For most people, a single emergency fund is enough to cushion them from unexpected expenses. The standard rule — setting aside three to six months of living expenses — should be enough to hold them over in the face of unanticipated and unavoidable repairs or purchases. But when emergencies can appear in both your professional and personal life, this golden rule of savings may not be enough. Entrepreneurs and freelancers may need to prepare for the unexpected both on and off the job. 

Never Mix Your Personal and Professional Finances

Keeping your personal and professional finances separate is one rule that does apply to every small business owner. This can be challenging to wrap your head around, especially if you built your business out of personal savings.

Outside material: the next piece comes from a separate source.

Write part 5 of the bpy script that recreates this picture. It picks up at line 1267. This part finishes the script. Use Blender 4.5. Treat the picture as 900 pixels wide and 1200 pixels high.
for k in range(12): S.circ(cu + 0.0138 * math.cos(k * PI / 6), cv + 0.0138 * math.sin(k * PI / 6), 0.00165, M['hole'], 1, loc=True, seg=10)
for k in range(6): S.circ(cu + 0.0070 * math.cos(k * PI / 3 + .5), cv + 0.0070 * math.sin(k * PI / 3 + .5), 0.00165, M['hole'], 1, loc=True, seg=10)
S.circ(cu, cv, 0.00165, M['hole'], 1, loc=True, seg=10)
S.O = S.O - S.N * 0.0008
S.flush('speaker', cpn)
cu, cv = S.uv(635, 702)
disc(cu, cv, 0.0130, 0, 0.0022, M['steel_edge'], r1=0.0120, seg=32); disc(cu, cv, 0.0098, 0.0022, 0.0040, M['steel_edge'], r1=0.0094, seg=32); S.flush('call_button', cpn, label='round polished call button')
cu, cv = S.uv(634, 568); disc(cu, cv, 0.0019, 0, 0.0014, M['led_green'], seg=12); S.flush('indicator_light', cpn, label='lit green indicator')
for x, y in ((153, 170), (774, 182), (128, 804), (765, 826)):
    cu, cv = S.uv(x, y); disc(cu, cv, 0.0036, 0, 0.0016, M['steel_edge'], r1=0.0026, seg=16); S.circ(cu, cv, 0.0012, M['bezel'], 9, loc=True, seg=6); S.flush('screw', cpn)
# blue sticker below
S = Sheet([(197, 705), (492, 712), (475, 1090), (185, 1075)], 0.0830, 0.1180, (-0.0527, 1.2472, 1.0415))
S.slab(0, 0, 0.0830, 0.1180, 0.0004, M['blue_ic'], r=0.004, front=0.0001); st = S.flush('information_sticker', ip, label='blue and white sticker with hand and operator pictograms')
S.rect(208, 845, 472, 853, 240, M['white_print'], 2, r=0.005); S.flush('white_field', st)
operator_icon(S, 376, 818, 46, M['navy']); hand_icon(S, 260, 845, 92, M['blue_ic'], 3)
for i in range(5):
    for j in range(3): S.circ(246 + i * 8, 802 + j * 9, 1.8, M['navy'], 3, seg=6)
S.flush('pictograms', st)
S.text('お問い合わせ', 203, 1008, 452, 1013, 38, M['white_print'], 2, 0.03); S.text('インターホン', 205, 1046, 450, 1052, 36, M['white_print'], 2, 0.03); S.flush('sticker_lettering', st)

But once you’ve established your brand, you shouldn’t be dipping into personal funds to field professional emergencies and vice versa. 

Why One Emergency Fund Isn’t a Good Idea

Your personal and professional lives sharing one emergency fund is a bad idea — here’s why:

It Complicates Your Accounting 

Dipping into personal savings to put out professional fires may not cause too many problems, provided you have that extra cash to pour into your business. But the reversal is when things can get messy. Moving money out of your business to cover personal emergencies will complicate your corporate bookkeeping and taxes. 

Depending on your company’s size and your purchase, you could be slapped with huge penalties for this decision. Recent case law in Canada fined a business owner for claiming non-deductible capital expenses and operating expenses for a residential property purchased with company funds. 

It Stretches Your Finances Too Thin

Betting all your financial security on one emergency fund puts a lot of pressure on these savings. They might not stretch far enough to cover simultaneous expenses in both your professional and personal lives.

As a small business owner, you put out your fair share of little fires throughout your week. From your POS system falling offline to shipping delays and staffing shortages — there’s never a dull moment.   

Unfortunately, life back at home can hit similar rough patches. And if you’re unlucky, you may need to replace your car battery or patch your home’s foundation at the same time you’re facing problems at work.

Borrowing When You Fall Short

Pulled in two separate directions, your emergency fund might snap under the pressure. Thankfully, online lines of credit are there as a safety net. You can dip into credit to cover whatever your savings can’t handle on their own. 

Before you try to apply for a line of credit in Canada, choose which expense you’ll pay with savings. If you leave your professional emergency for credit, find a business lender for help. If you need to put your personal emergency on a line of credit, contact a personal lending platform instead. 

How to Build Two Separate Emergency Funds

Juggling two emergency funds simultaneously can be hard, but it’s possible. The trick is understanding what you need in both to feel safe. Figure out your operating costs and living expenses for one month. Ideally, both funds cover more than just one month, but this is a good start.

Your choice of bank or financial institution is another important element of the emergency fund. With the right account, you can maximize your rate of return and grow your savings faster. 

Next, it’s time to sit down with your budget to determine how you can set aside your first $50 in both funds. Yes, it can start that small! Until you build up a bigger cushion, you can rely on a business or personal line of credit online in emergencies.